The real problem with TC is Optimizer Misalignment

I think we are then. When I talked about “costs” in the original post I meant the sum of every penalty that the optimizer uses ie Optimizer(p) = argmax_q( p.T q - costs(q) ). It is my contention that all of these costs should be subtracted from return including those for feature exposure, volatility exposure, factor exposure, trading cost, and whatever others the optimizer uses.

The tournament participants need to be more concerned about the penalties the optimizer uses (including the penalty for trading costs) if they are not subtracted from returns. Here is a proof of that:

A proof that an aligned objective is maximized when the input to the optimizer is the expected value of the target:

Suppose our target y is a probabilistic random variable with expected value ym. Our optimizer has costs C(q) and performs O(p) = argmax_q( p.T q – C(q) ). Our aligned objective is L(q,y) = y.T q – C(q)

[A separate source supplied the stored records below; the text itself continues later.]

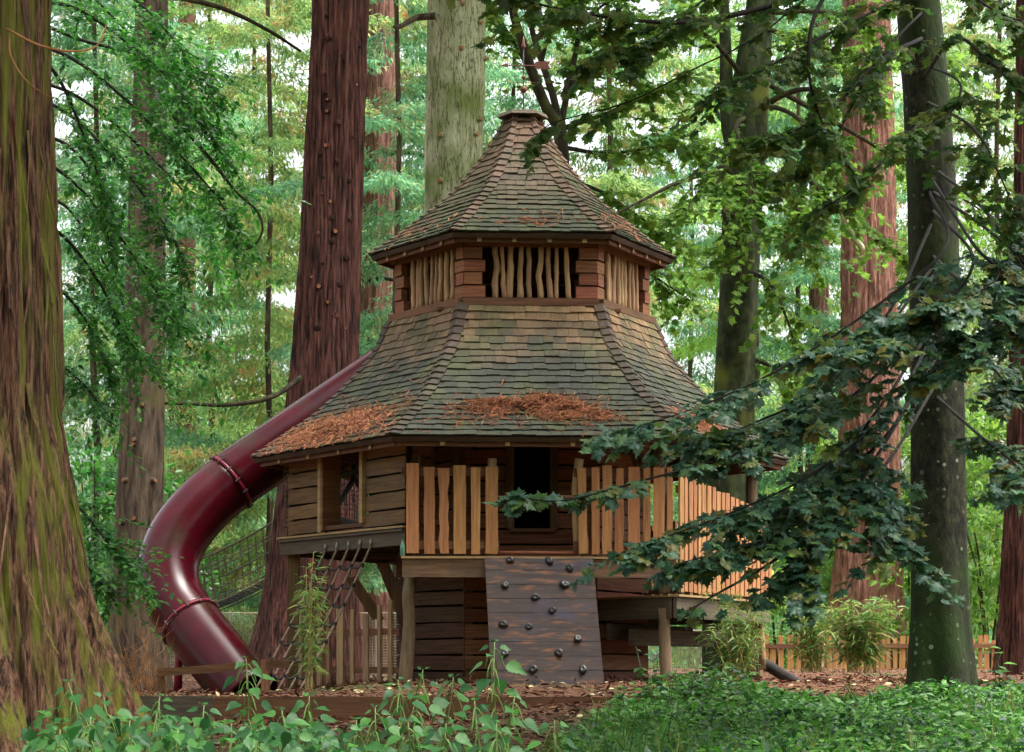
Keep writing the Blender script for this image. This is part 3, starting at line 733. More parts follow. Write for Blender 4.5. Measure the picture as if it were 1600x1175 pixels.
m.add([p+Vector((.13, -.003, zc_-.0)), p+Vector((.16, -.003, zc_+.045)), p+Vector((.35, -.003, zc_+.055)), p+Vector((.325, -.003, zc_+.0)), p+Vector((.35, -.003, zc_-.055)), p+Vector((.16, -.003, zc_-.045))]
      + [p+Vector((.13, .003, zc_-.0)), p+Vector((.16, .003, zc_+.045)), p+Vector((.35, .003, zc_+.055)), p+Vector((.325, .003, zc_+.0)), p+Vector((.35, .003, zc_-.055)), p+Vector((.16, .003, zc_-.045))],
      [(0, 3, 2, 1), (0, 5, 4, 3), (6, 7, 8, 9), (6, 9, 10, 11)]+[(i, (i+1) % 6, 6+(i+1) % 6, 6+i) for i in range(6)])
m.build('arrow_fletching', 'copper', WV)
m = MB(); m.add([p+Vector((-.3, -.003, zc_)), p+Vector((-.2, -.003, zc_+.03)), p+Vector((-.2, -.003, zc_-.03)), p+Vector((-.3, .003, zc_)), p+Vector((-.2, .003, zc_+.03)), p+Vector((-.2, .003, zc_-.03))],
                [(0, 1, 2), (3, 5, 4), (0, 3, 4, 1), (1, 4, 5, 2), (2, 5, 3, 0)])
m.build('arrow_head', 'copper', WV)
m = MB()
for dv in (Vector((1, 0, 0)), Vector((0, 1, 0))): m.tube([p+UP*z_(129)-dv*.16, p+UP*z_(129)+dv*.16], .004, 6)
m.build('compass_arms', 'copper', WV)
# ---- climbing ramp
A0 = fp(0, AD+.06, u_on0(757, AD+.06), 1.49); A1 = fp(0, AD+.06, u_on0(926, AD+.06), 1.49)
outv = n0*.62
B0 = A0+outv+Vector((.05, 0, -1.52)); B1 = A1+outv+Vector((.07, 0, -1.52))
RP = thing('climbing_ramp', 'dark worn plank climbing ramp studded with black holds', 'climbing wall', (A0+B1)/2*1.0)
RP.location.z = 0
nr_ = ((A1-A0).cross(B0-A0)).normalized()
if nr_.y > 0: nr_ = -nr_
NP = 9
for i in range(NP):
    f0, f1 = i/NP, (i+1)/NP; a = A0.lerp(B0, (f0+f1)/2); b = A1.lerp(B1, (f0+f1)/2)
    piece('plank', 'ramp_wood', RP, a+nr_*rnd.uniform(-.003, .003), b, (B0-A0), nr_, (B0-A0).length/NP-.004, .04, .0015, 8)
for s in (.05, .5, .95):
    piece('batten', 'wood_grey_h', RP, A0.lerp(A1, s)-nr_*.05, B0.lerp(B1, s)-nr_*.05, (A1-A0), nr_, .08, .06)
ydn = (B0-A0).normalized(); xr = (A1-A0).normalized()
hold_me = []
for q in range(3):
    rs = random.Random(q); m = MB(); N = 11
    prof = [(1.0, -.1), (1.0, .12), (.93, .36), (.76, .55), (.5, .66), (.22, .62), (.12, .5)]
    for i, (r, z) in enumerate(prof): pass
    m.lathe((0, 0, 0), prof, N)
    vs = [Vector(v) for v in m.v]; ph = rs.uniform(0, 6)
    vs = [Vector((v.x*(1+.14*math.sin(2*math.atan2(v.y, v.x)+ph)), v.y*(.82+.1*math.cos(3*math.atan2(v.y, v.x)+ph)), v.z*(1+.15*math.sin(math.atan2(v.y, v.x)+ph)))) for v in vs]
    me = bpy.data.meshes.new('climbing_hold'); me.from_pydata(vs, [], m.f); me.materials.append(M['hold']); me.polygons.foreach_set('use_smooth', [True]*len(me.polygons)); hold_me.append(me)
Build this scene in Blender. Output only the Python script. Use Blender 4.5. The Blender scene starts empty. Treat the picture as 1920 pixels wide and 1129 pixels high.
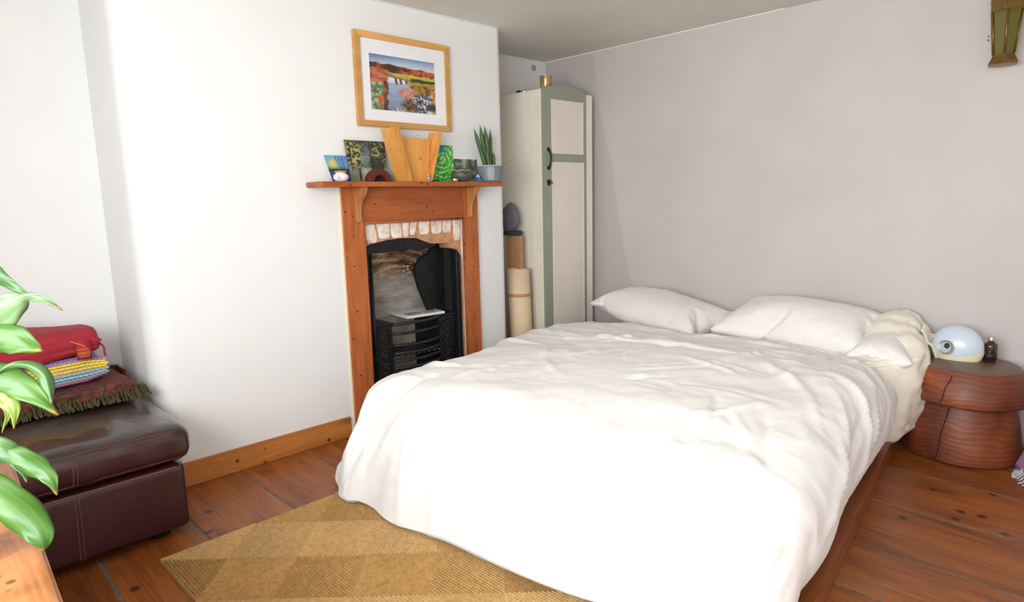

Our expected aligned objective value with respect to the optimizer output is then:

Lm(q) = mean[ y.T q – C(q)]
= mean[ y.T q ] – C(q)
= mean[ y ].T q – C(q)
= ym.T q – C(q)

The optimizer output that maximizes the expected value of the objective is then:

argmax_q[Lm] = argmax_q[ ym.T q – C(q) ] = O(ym) ( by the definition of our optimizer function O(x) )

Thus I have shown that the expected value of an aligned objective is maximized when the output of the optimizer is that output that is produced when the input is the expected value of the target. My previous post already gave an example that demonstrates that this isn’t necessarily the case with an unaligned objective.

So when the objective is aligned with the optimizer, the incentive is to create a meta-model that is a good estimate of expected returns. When the optimizer is unaligned, the incentive is create a meta-model with properties that are dependent on the penalties in the optimizer.

Users have to worry about the penalties in the optimizer when they are not subtracted from returns.